Project Structure

Understanding Toka's project structure helps you organize your code effectively.

Single-File Programs

For quick prototyping or simple scripts, a single .tk file is perfectly sufficient. As we saw in the Hello, Toka! section, you can write all your code in one file (like hello.tk) and execute it instantly with:

toka run hello.tk

Multi-File Projects

For larger projects, initialize a project using toka init. This creates a package.tk file:

// package.tk
pub const PACKAGE = (
    name = "my_project",
    version = "0.1.0",
    dependencies = ()
)

Directory layout:

my-project/
├── package.tk      # Project configuration and dependencies
├── src/
│   ├── main.tk     # Entry point
│   ├── utils.tk    # Utility functions
│   └── models.tk   # Data models
└── lib/
    ├── config.tk   # Library config
    └── helpers.tk  # Helper functions

Adding Dependencies

You can easily add third-party packages to your project using the toka add command:

toka add toka_ink

This will automatically query the Toka Registry, resolve the package to its GitHub repository and version tag, and update your package.tk:

// package.tk
pub const PACKAGE = (
    name = "my_project",
    version = "0.1.0",
    dependencies = (
        toka_ink = "github.com/lumicore-dev/toka-ink:v0.2.1",
    )
)

During toka build, the compiler will automatically fetch these dependencies into your .toka/packages directory.

Library Projects

For reusable libraries, toka new my-lib --lib generates a library structure without a main.tk executable entry point. The configuration format remains the same in package.tk.

Import System

// Import from standard library
import std/io::println

// Import from project source
import src/utils::{helper_fn}

// Import from local library
import lib/config::{Config}

// Import with alias
import std/time as time_lib

Build Output

Running toka run or tokac build produces:

my-project/
└── target/
    ├── debug/
    │   └── my-project    # Debug binary
    └── release/
        └── my-project    # Release binary (with --release)

🛠️ Incremental Builds with the Forge Engine

Starting from Toka v0.9.8-03, the official compiler comes with a high-throughput, parallel, and persistent cache build engine named forge. It reads the project's dependency topology declared inside a build.tk script, coordinates workers to compile files in parallel, and persists the build provenance locally.

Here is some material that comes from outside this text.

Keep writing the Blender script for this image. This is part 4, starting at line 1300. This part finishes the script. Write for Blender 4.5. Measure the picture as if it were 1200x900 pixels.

1. Declaring Build Configuration build.tk

Create a build.tk file in the root directory of your project, utilizing the standard build toolchain to declare your executable or library:

import build::{Executable, run_build}

fn main() -> i32 {
    // Instantiate a build project, Executable::make(binary_name, entry_source)
    // Since Executable::make is a high-level wrapper around low-level C-FFI, we pass raw FFI pointers.
    auto proj# = Executable::make("my-project".as_cstr().raw_ptr(), "src/main.tk".as_cstr().raw_ptr())
    return run_build(proj)
}

2. Running Forge for Parallel Incremental Builds

Execute forge in your terminal:

# Compile with concurrency, -j specifies worker thread count (defaults to 4)
forge -j 8

The forge engine will automatically:

  • Parse the entry point src/main.tk and map its static dependency DAG recursively.
  • Compare source file timestamps and maintain an index database inside .forge_cache.
  • Smart Incremental Skip: Instantly bypass compilation for unchanged files, shrinking multi-module project compilation times down to milliseconds!